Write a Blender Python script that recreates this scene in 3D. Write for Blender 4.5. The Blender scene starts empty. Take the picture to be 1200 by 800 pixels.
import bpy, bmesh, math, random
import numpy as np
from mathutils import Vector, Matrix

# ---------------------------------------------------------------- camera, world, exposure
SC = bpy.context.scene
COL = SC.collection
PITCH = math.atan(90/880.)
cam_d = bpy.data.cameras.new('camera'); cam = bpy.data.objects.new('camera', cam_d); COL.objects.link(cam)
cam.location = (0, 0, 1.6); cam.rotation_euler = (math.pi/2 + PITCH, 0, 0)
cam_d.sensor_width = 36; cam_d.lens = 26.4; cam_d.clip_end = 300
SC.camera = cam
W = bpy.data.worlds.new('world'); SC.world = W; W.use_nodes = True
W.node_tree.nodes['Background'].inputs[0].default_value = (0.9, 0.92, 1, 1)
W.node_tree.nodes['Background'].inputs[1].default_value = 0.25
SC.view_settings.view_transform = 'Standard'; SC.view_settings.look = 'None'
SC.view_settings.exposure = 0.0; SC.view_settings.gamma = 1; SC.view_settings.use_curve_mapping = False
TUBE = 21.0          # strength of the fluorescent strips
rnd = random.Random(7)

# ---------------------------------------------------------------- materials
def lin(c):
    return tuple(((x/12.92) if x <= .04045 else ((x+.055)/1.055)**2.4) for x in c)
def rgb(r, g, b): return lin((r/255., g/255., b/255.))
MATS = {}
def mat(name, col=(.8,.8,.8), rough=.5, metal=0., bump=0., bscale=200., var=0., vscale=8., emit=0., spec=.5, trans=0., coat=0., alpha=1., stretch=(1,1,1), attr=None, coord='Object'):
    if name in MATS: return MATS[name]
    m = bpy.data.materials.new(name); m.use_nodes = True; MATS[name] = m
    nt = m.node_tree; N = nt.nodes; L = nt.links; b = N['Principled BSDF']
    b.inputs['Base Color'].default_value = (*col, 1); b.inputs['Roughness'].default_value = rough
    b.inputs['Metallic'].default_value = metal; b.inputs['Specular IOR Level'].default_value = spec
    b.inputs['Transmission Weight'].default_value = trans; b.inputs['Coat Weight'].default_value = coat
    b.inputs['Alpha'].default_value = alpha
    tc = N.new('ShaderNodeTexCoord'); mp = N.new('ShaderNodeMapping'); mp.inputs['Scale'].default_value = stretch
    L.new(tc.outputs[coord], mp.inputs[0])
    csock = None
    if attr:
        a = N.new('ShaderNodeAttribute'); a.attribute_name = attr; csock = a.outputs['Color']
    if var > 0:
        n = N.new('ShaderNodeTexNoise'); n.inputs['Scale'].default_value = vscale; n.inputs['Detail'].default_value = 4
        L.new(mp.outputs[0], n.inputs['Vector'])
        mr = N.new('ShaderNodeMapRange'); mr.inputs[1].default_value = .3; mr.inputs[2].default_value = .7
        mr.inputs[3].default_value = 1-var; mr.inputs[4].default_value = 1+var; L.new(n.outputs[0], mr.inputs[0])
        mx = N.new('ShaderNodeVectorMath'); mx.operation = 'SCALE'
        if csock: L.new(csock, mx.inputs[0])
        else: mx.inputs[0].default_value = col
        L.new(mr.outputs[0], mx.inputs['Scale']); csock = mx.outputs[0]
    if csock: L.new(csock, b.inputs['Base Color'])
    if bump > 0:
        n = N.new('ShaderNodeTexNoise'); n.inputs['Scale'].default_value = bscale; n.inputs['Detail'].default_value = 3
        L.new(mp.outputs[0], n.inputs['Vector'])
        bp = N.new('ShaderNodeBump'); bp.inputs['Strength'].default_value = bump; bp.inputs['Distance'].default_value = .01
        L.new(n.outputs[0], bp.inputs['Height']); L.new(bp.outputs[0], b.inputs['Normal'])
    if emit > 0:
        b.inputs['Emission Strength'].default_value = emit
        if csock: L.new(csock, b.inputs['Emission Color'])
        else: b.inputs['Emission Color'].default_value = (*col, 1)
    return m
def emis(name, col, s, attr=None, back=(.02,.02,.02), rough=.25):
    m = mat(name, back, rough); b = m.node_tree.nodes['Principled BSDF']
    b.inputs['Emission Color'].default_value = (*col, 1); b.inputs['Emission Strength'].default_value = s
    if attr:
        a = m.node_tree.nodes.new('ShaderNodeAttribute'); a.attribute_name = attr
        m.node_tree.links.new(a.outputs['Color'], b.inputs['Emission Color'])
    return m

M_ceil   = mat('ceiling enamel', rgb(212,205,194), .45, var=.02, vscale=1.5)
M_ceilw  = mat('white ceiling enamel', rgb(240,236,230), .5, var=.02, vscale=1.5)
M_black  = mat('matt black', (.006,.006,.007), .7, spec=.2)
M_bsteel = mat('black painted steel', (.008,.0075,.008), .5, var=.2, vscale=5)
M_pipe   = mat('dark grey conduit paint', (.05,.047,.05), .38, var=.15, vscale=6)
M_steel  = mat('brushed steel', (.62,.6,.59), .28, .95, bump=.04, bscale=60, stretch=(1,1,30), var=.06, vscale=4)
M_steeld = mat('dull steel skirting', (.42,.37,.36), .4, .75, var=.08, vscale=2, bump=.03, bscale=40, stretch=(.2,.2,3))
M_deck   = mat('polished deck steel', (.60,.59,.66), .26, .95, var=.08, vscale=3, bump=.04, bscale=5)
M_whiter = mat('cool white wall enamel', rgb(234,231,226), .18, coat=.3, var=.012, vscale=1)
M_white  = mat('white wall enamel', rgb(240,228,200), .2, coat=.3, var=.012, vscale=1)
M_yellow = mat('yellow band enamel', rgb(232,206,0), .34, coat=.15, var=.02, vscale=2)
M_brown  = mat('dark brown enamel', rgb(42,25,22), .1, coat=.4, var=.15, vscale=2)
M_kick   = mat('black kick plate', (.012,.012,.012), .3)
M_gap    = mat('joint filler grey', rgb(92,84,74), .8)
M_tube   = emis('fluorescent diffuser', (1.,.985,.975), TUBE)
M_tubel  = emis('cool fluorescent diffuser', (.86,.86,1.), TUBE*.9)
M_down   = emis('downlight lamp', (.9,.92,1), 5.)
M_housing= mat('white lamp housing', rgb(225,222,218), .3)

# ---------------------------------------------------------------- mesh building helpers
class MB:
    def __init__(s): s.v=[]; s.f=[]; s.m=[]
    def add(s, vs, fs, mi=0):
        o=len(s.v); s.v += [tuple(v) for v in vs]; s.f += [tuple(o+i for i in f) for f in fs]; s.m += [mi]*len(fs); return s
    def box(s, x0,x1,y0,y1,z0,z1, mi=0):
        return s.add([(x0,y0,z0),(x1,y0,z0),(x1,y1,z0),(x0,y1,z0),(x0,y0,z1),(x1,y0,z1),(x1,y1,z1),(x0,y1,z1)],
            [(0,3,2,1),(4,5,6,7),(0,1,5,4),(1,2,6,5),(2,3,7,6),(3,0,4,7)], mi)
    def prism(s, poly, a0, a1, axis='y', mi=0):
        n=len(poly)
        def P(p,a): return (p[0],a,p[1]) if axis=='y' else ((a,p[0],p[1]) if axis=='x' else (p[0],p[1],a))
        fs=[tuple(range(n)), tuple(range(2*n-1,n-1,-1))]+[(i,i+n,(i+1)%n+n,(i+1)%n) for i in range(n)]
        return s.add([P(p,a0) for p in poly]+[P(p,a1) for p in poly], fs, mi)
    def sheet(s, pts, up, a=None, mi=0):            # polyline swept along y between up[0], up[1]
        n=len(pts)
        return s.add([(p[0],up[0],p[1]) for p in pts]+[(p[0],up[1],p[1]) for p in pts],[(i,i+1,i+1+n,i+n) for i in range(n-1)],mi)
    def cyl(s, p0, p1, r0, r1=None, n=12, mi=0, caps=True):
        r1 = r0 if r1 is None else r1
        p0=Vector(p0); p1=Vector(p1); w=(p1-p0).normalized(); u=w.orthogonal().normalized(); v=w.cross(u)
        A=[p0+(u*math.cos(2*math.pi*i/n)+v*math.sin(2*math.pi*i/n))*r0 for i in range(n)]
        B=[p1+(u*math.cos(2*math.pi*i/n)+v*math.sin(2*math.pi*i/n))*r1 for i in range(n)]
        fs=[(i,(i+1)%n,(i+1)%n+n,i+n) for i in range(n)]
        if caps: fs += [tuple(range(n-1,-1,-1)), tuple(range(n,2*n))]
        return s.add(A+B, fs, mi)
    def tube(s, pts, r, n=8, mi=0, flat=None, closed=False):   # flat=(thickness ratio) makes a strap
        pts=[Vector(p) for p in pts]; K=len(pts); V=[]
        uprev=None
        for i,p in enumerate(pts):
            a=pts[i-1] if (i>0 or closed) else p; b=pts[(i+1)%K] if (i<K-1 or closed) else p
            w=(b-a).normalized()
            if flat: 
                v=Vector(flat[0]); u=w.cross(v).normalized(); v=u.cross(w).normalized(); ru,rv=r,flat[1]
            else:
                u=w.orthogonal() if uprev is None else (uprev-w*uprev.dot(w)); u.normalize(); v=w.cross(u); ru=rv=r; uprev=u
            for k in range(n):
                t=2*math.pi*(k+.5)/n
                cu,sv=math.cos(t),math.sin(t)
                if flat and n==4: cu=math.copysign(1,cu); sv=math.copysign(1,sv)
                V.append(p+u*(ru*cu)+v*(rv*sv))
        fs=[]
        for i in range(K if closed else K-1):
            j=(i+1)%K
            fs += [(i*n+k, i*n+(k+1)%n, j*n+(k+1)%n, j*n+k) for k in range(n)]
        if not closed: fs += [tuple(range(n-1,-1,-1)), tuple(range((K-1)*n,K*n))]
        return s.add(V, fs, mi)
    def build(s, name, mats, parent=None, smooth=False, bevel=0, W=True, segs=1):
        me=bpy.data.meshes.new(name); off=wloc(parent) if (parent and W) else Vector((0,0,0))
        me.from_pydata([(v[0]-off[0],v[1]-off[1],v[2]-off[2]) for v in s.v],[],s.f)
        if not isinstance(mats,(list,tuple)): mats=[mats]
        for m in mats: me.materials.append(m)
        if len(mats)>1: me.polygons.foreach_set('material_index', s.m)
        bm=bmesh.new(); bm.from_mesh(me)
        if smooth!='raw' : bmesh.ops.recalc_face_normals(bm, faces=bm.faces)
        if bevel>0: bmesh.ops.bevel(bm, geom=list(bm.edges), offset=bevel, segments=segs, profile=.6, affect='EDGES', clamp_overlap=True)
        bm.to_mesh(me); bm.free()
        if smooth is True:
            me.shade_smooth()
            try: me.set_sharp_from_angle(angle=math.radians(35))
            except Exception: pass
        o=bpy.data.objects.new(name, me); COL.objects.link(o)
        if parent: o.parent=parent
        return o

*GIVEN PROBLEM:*
Reprint the data above from the opening line to the line holding "from mathutils import Vector, Matrix", inclusive, and nothing else.

*SOLUTION TO THE PROBLEM:*
Write a Blender Python script that recreates this scene in 3D. Write for Blender 4.5. The Blender scene starts empty. Take the picture to be 1200 by 800 pixels.
import bpy, bmesh, math, random
import numpy as np
from mathutils import Vector, Matrix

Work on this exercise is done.